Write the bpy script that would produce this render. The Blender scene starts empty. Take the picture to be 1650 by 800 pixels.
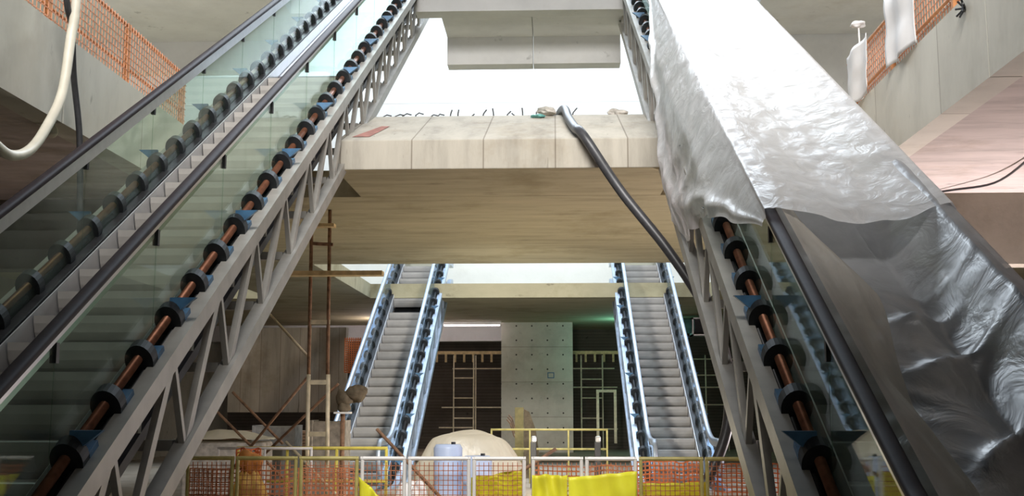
import bpy, math, random
from mathutils import Vector, Matrix, noise
random.seed(7)
S = bpy.context.scene
COL = S.collection
K = math.tan(math.radians(30))
R = math.radians

# ------------------------------------------------------------------ materials
def new_mat(name):
    m = bpy.data.materials.new(name); m.use_nodes = True
    nt = m.node_tree; nt.nodes.clear()
    out = nt.nodes.new('ShaderNodeOutputMaterial')
    return m, nt, out

def N(nt, kind, **kw):
    n = nt.nodes.new(kind)
    for k, v in kw.items():
        if k in n.inputs: n.inputs[k].default_value = v
        else: setattr(n, k, v)
    return n

def ramp(nt, src, stops):
    r = nt.nodes.new('ShaderNodeValToRGB')
    el = r.color_ramp.elements
    while len(el) < len(stops): el.new(0.5)
    for e, (p, c) in zip(el, stops):
        e.position = p; e.color = (*c, 1)
    nt.links.new(src, r.inputs[0])
    return r

def simple(name, col, rough=0.5, metal=0.0, var=0.15, scale=6.0, bump=0.0, spec=0.5):
    m, nt, out = new_mat(name)
    b = N(nt, 'ShaderNodeBsdfPrincipled', Roughness=rough, Metallic=metal)
    b.inputs['Specular IOR Level'].default_value = spec
    tc = N(nt, 'ShaderNodeTexCoord')
    nz = N(nt, 'ShaderNodeTexNoise', Scale=scale, Detail=5.0)
    nt.links.new(tc.outputs['Object'], nz.inputs['Vector'])
    d = tuple(c * (1 - var) for c in col); l = tuple(min(1, c * (1 + var)) for c in col)
    r = ramp(nt, nz.outputs['Fac'], [(0.3, d), (0.7, l)])
    nt.links.new(r.outputs[0], b.inputs['Base Color'])
    if bump:
        bp = N(nt, 'ShaderNodeBump', Strength=bump, Distance=0.02)
        nt.links.new(nz.outputs['Fac'], bp.inputs['Height'])
        nt.links.new(bp.outputs[0], b.inputs['Normal'])
    nt.links.new(b.outputs[0], out.inputs[0])
    return m

def concrete(name, col, stain=(0.5, 0.45, 0.38), plank=None, plank_axis='X', streak=(1, 1, 1), amount=0.5, tie=None, dark=0.5):
    """cast concrete: cloudy tone, stretched board streaks, pour joints, tie holes"""
    m, nt, out = new_mat(name)
    L = nt.links.new
    b = N(nt, 'ShaderNodeBsdfPrincipled', Roughness=0.88)
    b.inputs['Specular IOR Level'].default_value = 0.2
    tc = N(nt, 'ShaderNodeTexCoord')
    mp = N(nt, 'ShaderNodeMapping'); mp.inputs['Scale'].default_value = streak
    L(tc.outputs['Object'], mp.inputs['Vector'])
    n1 = N(nt, 'ShaderNodeTexNoise', Scale=1.3, Detail=9.0, Roughness=0.65)
    L(mp.outputs[0], n1.inputs['Vector'])
    r1 = ramp(nt, n1.outputs['Fac'], [(0.25, tuple(c * (1 - 0.35 * amount) for c in col)), (0.5, col), (0.78, tuple(min(1, c * (1 + 0.22 * amount)) for c in col))])
    n2 = N(nt, 'ShaderNodeTexNoise', Scale=0.5, Detail=6.0, Roughness=0.7)
    L(tc.outputs['Object'], n2.inputs['Vector'])
    r2 = ramp(nt, n2.outputs['Fac'], [(0.52, (0, 0, 0)), (0.75, (amount, amount, amount))])
    mx = N(nt, 'ShaderNodeMix', data_type='RGBA', blend_type='MULTIPLY')
    L(r2.outputs[0], mx.inputs[0]); L(r1.outputs[0], mx.inputs[6]); mx.inputs[7].default_value = (*[min(1, s * 1.4) for s in stain], 1)
    col_out = mx.outputs[2]
    # small dark pits and scars
    n3 = N(nt, 'ShaderNodeTexNoise', Scale=3.5, Detail=4.0, Roughness=0.6)
    L(mp.outputs[0], n3.inputs['Vector'])
    r3 = ramp(nt, n3.outputs['Fac'], [(0.66, (1, 1, 1)), (0.74, (1 - dark,) * 3)])
    mx2 = N(nt, 'ShaderNodeMix', data_type='RGBA', blend_type='MULTIPLY'); mx2.inputs[0].default_value = 1
    L(col_out, mx2.inputs[6]); L(r3.outputs[0], mx2.inputs[7]); col_out = mx2.outputs[2]
    sep = N(nt, 'ShaderNodeSeparateXYZ'); L(tc.outputs['Object'], sep.inputs[0])
    def math_(op, a, bb=None):
        n = N(nt, 'ShaderNodeMath', operation=op)
        for i, v in enumerate((a, bb)):
            if v is None: continue
            if isinstance(v, (int, float)): n.inputs[i].default_value = v
            else: L(v, n.inputs[i])
        return n.outputs[0]
    if plank:
        fr = math_('FRACT', math_('DIVIDE', sep.outputs[plank_axis], plank))
        ln = math_('LESS_THAN', fr, 0.018 / plank)
        mx3 = N(nt, 'ShaderNodeMix', data_type='RGBA', blend_type='MULTIPLY')
        L(math_('MULTIPLY', ln, 0.55), mx3.inputs[0]); L(col_out, mx3.inputs[6]); mx3.inputs[7].default_value = (0.25, 0.2, 0.16, 1)
        col_out = mx3.outputs[2]
        # alternate board tone
        fl = math_('FLOOR', math_('DIVIDE', sep.outputs[plank_axis], plank))
        wn = N(nt, 'ShaderNodeTexWhiteNoise', noise_dimensions='1D'); L(fl, wn.inputs['W'])
        r4 = ramp(nt, wn.outputs['Value'], [(0, (0.86, 0.86, 0.86)), (1, (1, 1, 1))])
        mx4 = N(nt, 'ShaderNodeMix', data_type='RGBA', blend_type='MULTIPLY'); mx4.inputs[0].default_value = 1
        L(col_out, mx4.inputs[6]); L(r4.outputs[0], mx4.inputs[7]); col_out = mx4.outputs[2]
    if tie:
        dx, dz, ox, oz = tie
        fx = math_('SUBTRACT', math_('FRACT', math_('DIVIDE', math_('SUBTRACT', sep.outputs['X'], ox), dx)), 0.5)
        fz = math_('SUBTRACT', math_('FRACT', math_('DIVIDE', math_('SUBTRACT', sep.outputs['Z'], oz), dz)), 0.5)
        ax = math_('MULTIPLY', fx, dx); az = math_('MULTIPLY', fz, dz)
        d2 = math_('ADD', math_('MULTIPLY', ax, ax), math_('MULTIPLY', az, az))
        hole = math_('LESS_THAN', d2, 0.03 ** 2)
        mx5 = N(nt, 'ShaderNodeMix', data_type='RGBA', blend_type='MIX')
        L(hole, mx5.inputs[0]); L(col_out, mx5.inputs[6]); mx5.inputs[7].default_value = (0.06, 0.055, 0.05, 1)
        col_out = mx5.outputs[2]
    L(col_out, b.inputs['Base Color'])
    bp = N(nt, 'ShaderNodeBump', Strength=0.35, Distance=0.03)
    L(n1.outputs['Fac'], bp.inputs['Height']); L(bp.outputs[0], b.inputs['Normal'])
    L(b.outputs[0], out.inputs[0])
    return m

def glass_mat(name, tint, gloss_col=(1, 1, 1)):
    m, nt, out = new_mat(name)
    t = N(nt, 'ShaderNodeBsdfTransparent', Color=(*tint, 1))
    g = N(nt, 'ShaderNodeBsdfGlossy', Color=(*gloss_col, 1), Roughness=0.02)
    lw = N(nt, 'ShaderNodeLayerWeight', Blend=0.5)
    pw = N(nt, 'ShaderNodeMath', operation='POWER'); pw.inputs[1].default_value = 5; nt.links.new(lw.outputs['Facing'], pw.inputs[0])
    fr = N(nt, 'ShaderNodeMath', operation='MULTIPLY_ADD'); fr.inputs[1].default_value = 0.35; fr.inputs[2].default_value = 0.03; nt.links.new(pw.outputs[0], fr.inputs[0])
    tc = N(nt, 'ShaderNodeTexCoord')
    nz = N(nt, 'ShaderNodeTexNoise', Scale=2.0, Detail=6.0); nt.links.new(tc.outputs['Object'], nz.inputs['Vector'])
    d = N(nt, 'ShaderNodeBsdfDiffuse', Color=(0.62, 0.68, 0.62, 1))
    r = ramp(nt, nz.outputs['Fac'], [(0.35, (0.02,) * 3), (0.75, (0.08,) * 3)])
    mx0 = N(nt, 'ShaderNodeMixShader')
    nt.links.new(r.outputs[0], mx0.inputs[0]); nt.links.new(t.outputs[0], mx0.inputs[1]); nt.links.new(d.outputs[0], mx0.inputs[2])
    mx = N(nt, 'ShaderNodeMixShader')
    nt.links.new(fr.outputs[0], mx.inputs[0]); nt.links.new(mx0.outputs[0], mx.inputs[1]); nt.links.new(g.outputs[0], mx.inputs[2])
    nt.links.new(mx.outputs[0], out.inputs[0])
    return m

def plastic_mat(name, col, clear, rough=0.22, gloss=0.18, bump=0.6, streak=(1, 1, 1), scale=2.5):
    """thin polythene sheet: partly clear, partly milky, glossy, creased"""
    m, nt, out = new_mat(name)
    L = nt.links.new
    tc = N(nt, 'ShaderNodeTexCoord')
    mp = N(nt, 'ShaderNodeMapping'); mp.inputs['Scale'].default_value = streak
    L(tc.outputs['Object'], mp.inputs['Vector'])
    nz = N(nt, 'ShaderNodeTexNoise', Scale=scale, Detail=4.0, Roughness=0.55, Distortion=1.2); L(mp.outputs[0], nz.inputs['Vector'])
    wv = N(nt, 'ShaderNodeTexVoronoi', Scale=scale * 1.3, feature='SMOOTH_F1'); L(mp.outputs[0], wv.inputs['Vector'])
    ad = N(nt, 'ShaderNodeMath', operation='ADD'); L(nz.outputs['Fac'], ad.inputs[0]); L(wv.outputs['Distance'], ad.inputs[1])
    bp = N(nt, 'ShaderNodeBump', Strength=bump, Distance=0.08); L(ad.outputs[0], bp.inputs['Height'])
    tr = N(nt, 'ShaderNodeBsdfTransparent', Color=(0.93, 0.93, 0.92, 1))
    df = N(nt, 'ShaderNodeBsdfDiffuse', Color=(*col, 1)); L(bp.outputs[0], df.inputs['Normal'])
    tl = N(nt, 'ShaderNodeBsdfTranslucent', Color=(*col, 1)); L(bp.outputs[0], tl.inputs['Normal'])
    gl = N(nt, 'ShaderNodeBsdfGlossy', Color=(1, 1, 1, 1), Roughness=rough); L(bp.outputs[0], gl.inputs['Normal'])
    m1 = N(nt, 'ShaderNodeMixShader', Fac=0.42); L(df.outputs[0], m1.inputs[1]); L(tl.outputs[0], m1.inputs[2])
    rc = ramp(nt, nz.outputs['Fac'], [(0.3, (max(0, clear - 0.12),) * 3), (0.7, (min(1, clear + 0.12),) * 3)])
    m2 = N(nt, 'ShaderNodeMixShader'); L(rc.outputs[0], m2.inputs[0]); L(m1.outputs[0], m2.inputs[1]); L(tr.outputs[0], m2.inputs[2])
    m3 = N(nt, 'ShaderNodeMixShader', Fac=gloss); L(m2.outputs[0], m3.inputs[1]); L(gl.outputs[0], m3.inputs[2])
    L(m3.outputs[0], out.inputs[0])
    return m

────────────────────

-- Given task --
Extract, from the listing above, every line where the string "scene" occurs.

-- Solution for this exercise --
Write the bpy script that would produce this render. The Blender scene starts empty. Take the picture to be 1650 by 800 pixels.
S = bpy.context.scene